My next step was to install track and electrical feeders for the staging. The L-girder track support is wide enough for two tracks, so I decided to include both of them. Here is a view of experimenting with track spacing.
This installation would require a turnout from the single track coming off the main line (just out of view to left), and the turnout in turn creates a problem. There is no room alongside the staging tracks for a switch machine, nor would it be practical to work underneath the track in the rather limited space there. One possibility might be to try and install an extended throwbar.
The idea here was to install a switch machine on the far side of the adjoining mainline track and somehow to run the throwbar underneath that intervening track. The first step in creating that arrangement was to glue a 1 x 3-inch wood support underneath the roadbed, and add a pair of Homasote spacers to bring the top of the added pad (the blotchy orange piece) to track level.
In the left foreground, the mainline loop track has been temporarily removed so the switch machine installation can proceed. The turnout lying on the staging shelf is not in final position, but has simply been moved out of the way of the gluing operation.
My solution to extending the turnout throwbar to the offset switch machine was to use a 1/8-inch styrene tube, through which a 0.025-inch wire could serve as an extended throw bar. This in turn was placed in a trench under where the main line track would be. In the view below, the white styrene tube in its trench is evident. The switch machine isn’t yet connected. And yes, it’s a twin-coil machine. These are positive-acting and dependable devices, in my view, and I like them for hidden track, where the action of a “slow-motion” machine isn’t visible. They also have built-in contacts for frog power.
Some quick testing showed that this arrangement works mechanically. Now I could go ahead and re-lay track on the original main line, as well as lay the staging tracks. Each length of track was given its own pair of feeders to ensure good electrical performance.
When all track-laying was complete, the area of the new turnout and its extended throwbar looked like this, with the main line in the foreground.
This next view shows the entire new staging area, with all electrical connections made.

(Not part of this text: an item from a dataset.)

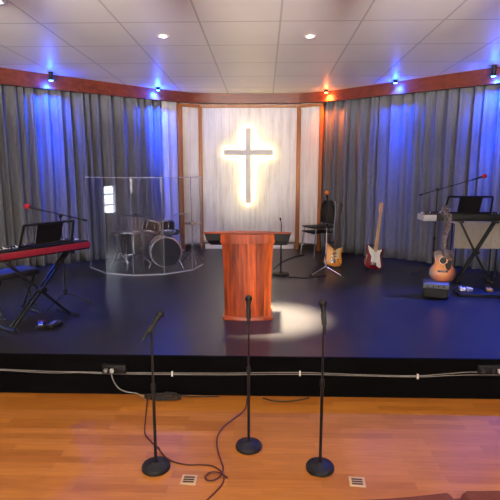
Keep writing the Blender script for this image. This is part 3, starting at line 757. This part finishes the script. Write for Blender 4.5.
g3.location = (2.375, 6.30, S+.205); g3.rotation_euler = (R(-9), R(1), R(-9))
def gstand(label, loc, rz):
    t = thing('guitar_stand', label, 'guitar stand', loc, (0, 0, rz), group='low black guitar stands')
    for s in (-1, 1):
        MB().tube([(s*.02, .10, .42), (s*.12, .0, .02), (s*.125, -.07, .018), (s*.125, -.085, .055)], .008).build('leg', M_BMETAL, t)
        MB().tube([(s*.125, .0, .022), (s*.04, .0, .022)], .007).build('crossbar', M_BMETAL, t)
    MB().tube([(0, .10, .42), (0, .24, .015)], .008).build('rear_leg', M_BMETAL, t)
    MB().tube([(-.09, .085, .40), (-.03, .105, .415), (.03, .105, .415), (.09, .085, .40)], .010).build('padded_yoke', M_RUB, t)
gstand('low black stand holding the amber electric guitar', (1.20, 8.33, S), R(8))
gstand('low black stand holding the dark red electric guitar', (1.835, 8.01, S), R(12))

# ------------------------------------------------------------------ small amplifier, pedalboard and effects at right
t = thing('guitar_amplifier', 'small grey-topped amplifier under the sunburst acoustic guitar', 'amplifier', (2.30, 6.32, S), (0, 0, R(-17)))
MB().box((0, 0, .095), (.32, .24, .17), bev=.01).build('cabinet', M_BLACK, t)
MB().box((0, -.118, .075), (.27, .008, .11), bev=.003).build('speaker_grille', mat('grille_cloth', (.02, .02, .022), .9, bump=.4, scale=150), t)
MB().box((0, -.012, .170), (.318, .262, .062), bev=.008).build('control_panel', mat('grey_panel', (.10, .10, .105), .5, var=.06, scale=20), t)
for k in range(4): MB().cyl((-.10+.065*k, -.143, .172), (-.10+.065*k, -.158, .172), .010).build('knob', M_BLACK, t)
for sx in (-1, 1):
    for sy in (-1, 1): MB().cyl((sx*.12, sy*.085, 0), (sx*.12, sy*.085, .014), .014).build('foot', M_RUB, t)
t = thing('pedalboard', 'low black pedalboard on the stage before the pale keyboard', 'pedalboard', (2.93, 6.42, S), (0, 0, R(-3)))
MB().box((0, 0, .03), (.62, .30, .05), rot=(R(3), 0, 0), bev=.008).build('deck', M_BLACK, t)
for s in (-1, 1): MB().box((s*.29, 0, .012), (.03, .28, .024), bev=.004).build('foot_rail', M_RUB, t)
def stomp(label, loc, rz, m, w=.075, d=.12):
    t = thing('effect_pedal', label, 'effect pedal', loc, (0, 0, rz), group='effect pedals on the pedalboard')
    MB().box((0, 0, .022), (w, d, .044), bev=.006).build('housing', m, t)
    MB().cyl((0, -d*.28, .044), (0, -d*.28, .058), .011).build('foot_switch', M_CHROME, t)
    for s in (-1, 1): MB().cyl((s*w*.24, d*.25, .044), (s*w*.24, d*.25, .06), .009).build('knob', M_BLACK, t)
PZ = S+.058
stomp('white effect pedal at the left of the black pedalboard', (2.70, 6.44, PZ), R(-4), M_KEYW, .065, .10)
stomp('pale grey effect pedal beside the white one on the pedalboard', (2.785, 6.42, PZ), R(6), M_SILVER, .065, .10)
stomp('tan effect pedal at the right of the black pedalboard', (3.05, 6.41, PZ), R(-8), mat('tan_enamel', (.33, .19, .09), .4, var=.1, scale=20), .075, .10)

# ------------------------------------------------------------------ table with beige cloth behind the pale keyboard
t = thing('side_table', 'narrow folding table under the beige cloth behind the pale keyboard', 'table', (3.36, 7.69, S))
MB().box((0, 0, .855), (.72, .26, .025), bev=.004).build('tabletop', M_WHP, t)
for sx in (-1, 1):
    for sy in (-1, 1): MB().cyl((sx*.32, sy*.10, 0), (sx*.32, sy*.10, .845), .011).build('leg', M_BMETAL, t)
cl = MB()
cl.box((3.36, 7.69, S+.872), (.745, .285, .006), bev=.002)
rg = []
for i in range(49):
    x = -.3725+.745*i/48; wv = .008*math.sin(i*.7)+.005*math.sin(i*1.7)
    rg.append([(3.36+x, 7.548, S+.872), (3.36+x, 7.545+wv*.5, S+.66), (3.36+x, 7.541+wv, S+.455), (3.36+x, 7.545+wv, S+.455), (3.36+x, 7.549+wv*.5, S+.66), (3.36+x, 7.552, S+.872)])
cl.rings(rg)
tag(cl.build('tablecloth', M_CREAMC), 'plain beige cloth hanging over the table behind the pale keyboard', 'tablecloth')

# ------------------------------------------------------------------ two stacked black chairs by the right post
def make_stack_chair(label):
    """front towards -X"""
    t = thing('stacking_chair', label, 'chair', group='stacked black chairs by the timber post')
    rg = []
    MB().box((-.02, 0, .45), (.42, .42, .022), bev=.010).build('seat', M_BLACK, t)
    b = MB(); n = 14; r0, r1 = [], []
    rows = []
    for k in range(7):
        z = .60+.055*k; hw = .20 if k < 5 else (.175 if k == 5 else .12)
        rows.append([(.21+.05*(z-.45)+.035*(-(2*i/n-1)**2), hw*(-1+2*i/n), z) for i in range(n+1)])
    b.rings([[*r, *[(x+.014, y, z) for x, y, z in r[::-1]]] for r in rows]); b.build('backrest', M_BLACK, t)
    for s in (-1, 1):
        MB().tube([(-.18, s*.19, .44), (-.235, s*.215, .01)], .011).build('leg', M_GREYM, t)
        MB().tube(smooth_path([(.25, s*.225, .01), (.20, s*.20, .44), (.225, s*.195, .72), (.235, s*.16, .93)], 5), .011).build('leg', M_GREYM, t)
    MB().tube([(-.185, -.19, .43), (-.185, .19, .43)], .009).tube([(.19, -.19, .43), (.19, .19, .43)], .009).build('seat_rail', M_GREYM, t)
    return t
ch = make_stack_chair('black stacking chair standing on the stage by the right timber post')
ch.scale = (1.08, 1.08, 1.05)
ch2 = copy_tree(ch)
place(ch, (1.08, 9.48, S), (0, 0, R(28)))
place(ch2, (1.085, 9.475, S+.10), (0, 0, R(28)), 'upper black stacking chair, nested on the one by the right post')

# ------------------------------------------------------------------ maroon chairs at the bottom edge
def make_hall_chair(label):
    t = thing('hall_chair', label, 'chair', group='maroon upholstered hall chairs in the front row')
    MB().box((0, .27, .44), (.45, .44, .07), bev=.03).build('seat', M_MAROON, t)
    b = MB(); n = 12; rows = []
    for z, hw in ((.50, .20), (.6, .215), (.74, .215), (.825, .213), (.85, .205), (.862, .188)):
        yb = -.05*(z-.5); rows.append([(hw*(-1+2*i/n), yb+.025-.006*(1-(2*i/n-1)**2), z) for i in range(n+1)]+[(hw*(1-2*i/n), yb-.03-.006*(1-(1-2*i/n)**2), z) for i in range(n+1)])
    bo = b.rings(rows).build('backrest', M_MAROON, t, smooth=60)
    for s in (-1, 1):
        MB().tube([(s*.20, .46, .41), (s*.205, .48, .012)], .012).build('leg', M_BMETAL, t)
        MB().tube([(s*.21, .03, .52), (s*.205, .05, .42), (s*.205, -.01, .012)], .012).build('leg', M_BMETAL, t)
    MB().tube([(-.20, .05, .41), (-.20, .46, .41), (.20, .46, .41), (.20, .05, .41), (-.20, .05, .41)], .010).build('seat_frame', M_BMETAL, t)
    return t
hc = make_hall_chair('maroon padded hall chair, left of the two at the bottom edge')
hc2 = copy_tree(hc)
place(hc, (.502, 1.605, 0), (0, 0, R(8)))
place(hc2, (.955, 1.66, 0), (0, 0, R(5)), 'maroon padded hall chair in the bottom right corner')

# ------------------------------------------------------------------ cables
def cable(pts, r, m, label, name='cable', group=None, k=6, z0=None):
    if z0 is not None: pts = [(x, y, z0) for x, y in pts]
    o = MB().tube(smooth_path(pts, k), r, 8).build(name, m)
    return tag(o, label, 'cable', group)
cA = [(-1.055, 4.075), (-1.024, 3.934), (-.975, 3.677), (-.927, 3.464), (-.864, 3.367), (-.779, 3.262), (-.697, 3.151), (-.621, 3.093), (-.524, 3.067), (-.426, 3.07), (-.347, 3.055), (-.286, 3.0), (-.26, 2.936), (-.267, 2.862), (-.305, 2.782), (-.343, 2.714), (-.384, 2.641), (-.45, 2.45), (-.48, 2.2)]
cable(cA, .0055, M_RCAB, 'dark red cable running past the left microphone stand base', z0=.006, group='dark red floor cables')
cB = [(-.142, 4.07), (-.147, 3.905), (-.177, 3.8), (-.239, 3.698), (-.312, 3.571), (-.348, 3.438), (-.344, 3.314), (-.317, 3.187), (-.292, 3.10), (-.272, 3.02), (-.285, 2.94), (-.32, 2.895), (-.365, 2.89), (-.385, 2.93), (-.355, 2.975), (-.30, 2.975), (-.235, 2.92)]
cable(cB, .0055, M_RCAB, 'dark red cable looping beside the floor plate near the middle stand', z0=.0135, group='dark red floor cables')
cable([(-.80, 3.285, .006), (-.77, 3.255, .016), (-.735, 3.185, .018), (-.67, 3.10, .016), (-.64, 3.08, .017)], .004, M_RCAB, 'short loose cable end at the left microphone stand base', group='dark red floor cables')
co = []
for k in range(44):
    a = k*.62; co.append((-.90+(.15+.03*math.sin(k*.9))*math.cos(a)*1.0, 4.035+.035*math.sin(a), .008+.0011*k))
co += [(-.70, 4.07, .02), (-.55, 4.09, .012), (-.40, 4.10, .008)]
cable(co, .005, M_BCAB, 'black cable lying in a coil at the foot of the stage', k=3)
cable([(.0, 4.08), (.09, 4.03), (.2, 4.02), (.32, 4.05), (.42, 4.10)], .006, M_BCAB, 'short black cable at the foot of the stage, right of middle stand', z0=.007)
yw = 4.128
w1 = [(-5.9, .235), (-2.8, .232), (-2.427, .232), (-1.961, .218), (-1.7, .217), (-1.404, .214), (-.832, .216), (-.3, .222), (.335, .236), (.9, .222), (1.395, .218), (1.7, .245), (2.046, .262), (3.5, .26), (5.9, .26)]
w2 = [(-5.9, .222), (-2.8, .226), (-2.427, .224), (-1.961, .204), (-1.7, .210), (-1.404, .203), (-.832, .203), (-.3, .207), (.335, .220), (.9, .212), (1.395, .208), (1.7, .226), (2.046, .236), (3.5, .24), (5.9, .24)]
cable([(x, yw, z) for x, z in w1], .0036, M_WCAB, 'upper of two pale cables clipped along the black stage face', group='pale cables along the stage face')
cable([(x, yw-.002, z) for x, z in w2], .0036, M_WCAB, 'lower of two pale cables clipped along the black stage face', group='pale cables along the stage face')
cable([(-1.375, 4.112, .235), (-1.380, 4.095, .20), (-1.355, 4.09, .13), (-1.31, 4.085, .075), (-1.24, 4.08, .048), (-1.16, 4.075, .04), (-1.11, 4.06, .028), (-1.08, 4.05, .008), (-1.06, 4.0, .006)], .005, M_WCAB, 'pale cable dropping from the wall socket to the wooden floor')
for x, z, lab in ((-.832, .21, 'small pale cable clip on the stage face near the left microphone stand'), (.335, .228, 'small pale cable clip on the stage face near the right microphone stand'), (1.395, .213, 'small pale cable clip on the stage face at far right')):
    b = MB().box((x, 4.1265, z), (.014, .027, .045), bev=.004); tag(b.build('cable_clip', M_WHP), lab, 'cable clip', 'clips holding the pale cables')
cable([(.277, 7.46), (.418, 7.414), (.649, 7.35), (.864, 7.463), (1.0, 7.58)], .006, M_BCAB, 'black cable on the stage between the two mic stand bases', z0=S+.006)
cable([(.181, 8.0), (.25, 8.35), (.40, 8.8), (.619, 9.25), (.80, 9.4)], .009, M_BCAB, 'black cable on the stage running back towards the chairs', z0=S+.009)

# socket boxes on the stage face
def socket(label, x, z, w, plugs):
    t = thing('socket_box', label, 'socket', (x, 4.14, z))
    MB().box((0, -.02, 0), (w, .04, .085), bev=.006).build('faceplate', M_BLACK, t)
    for px, pm in plugs:
        MB().box((px, -.055, -.005), (.032, .035, .035), bev=.006).build('plug', pm, t)
socket('black wall socket with two plugs on the stage face at left', -1.36, .255, .22, [(-.07, M_GREYM), (-.015, M_SILVER)])
socket('black wall socket with a red plug on the stage face at right', 2.03, .292, .22, [(-.08, M_SLOT), (.01, M_SLOT), (.07, M_SILVER), (.098, M_REDPL)])

# floor plates
def plate(label, x, y, rz):
    t = thing('floor_vent', label, 'floor vent', (x, y, 0), (0, 0, rz), group='beige floor plates in the wooden floor')
    MB().box((0, 0, .003), (.105, .105, .006), bev=.002).build('plate', M_BEIGE, t)
    s = MB()
    for k in range(3): s.box((0, -.024+.024*k, .0066), (.072, .014, .002))
    s.build('slots', M_SLOT, t)
plate('beige floor plate with dark slots between left and middle mic stands', -.493, 2.905, R(-2))
plate('beige floor plate with dark slots right of the right mic stand', .629, 2.915, R(-4))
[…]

Of course the next step was a “smoke test”—put a locomotive on the track and turn on the power. If no smoke is seen, run the locomotive over the new track. So I did that, and everything worked fine. Here is a shot of the first train on the new staging tracks.
The tank car, incidentally, is an acid car, which has a scratchbuilt tank and dome; I described it in an article in Railroad Model Craftsman (issue for January 2012, pages 61º66), and showed a picture of the car in a previous blog post (here’s a link: http://modelingthesp.blogspot.com/2011/01/tank-car-projects-for-cocoa-beach-2.html ).
With this staging area done, I can proceed to add the track board for Santa Rosalia, above this staging, which is what I started out to do in the first place. This modest staging track project comprised pretty straightforward track location, distinguished only, perhaps, by the need to design an extended throwbar for the switch near the wall.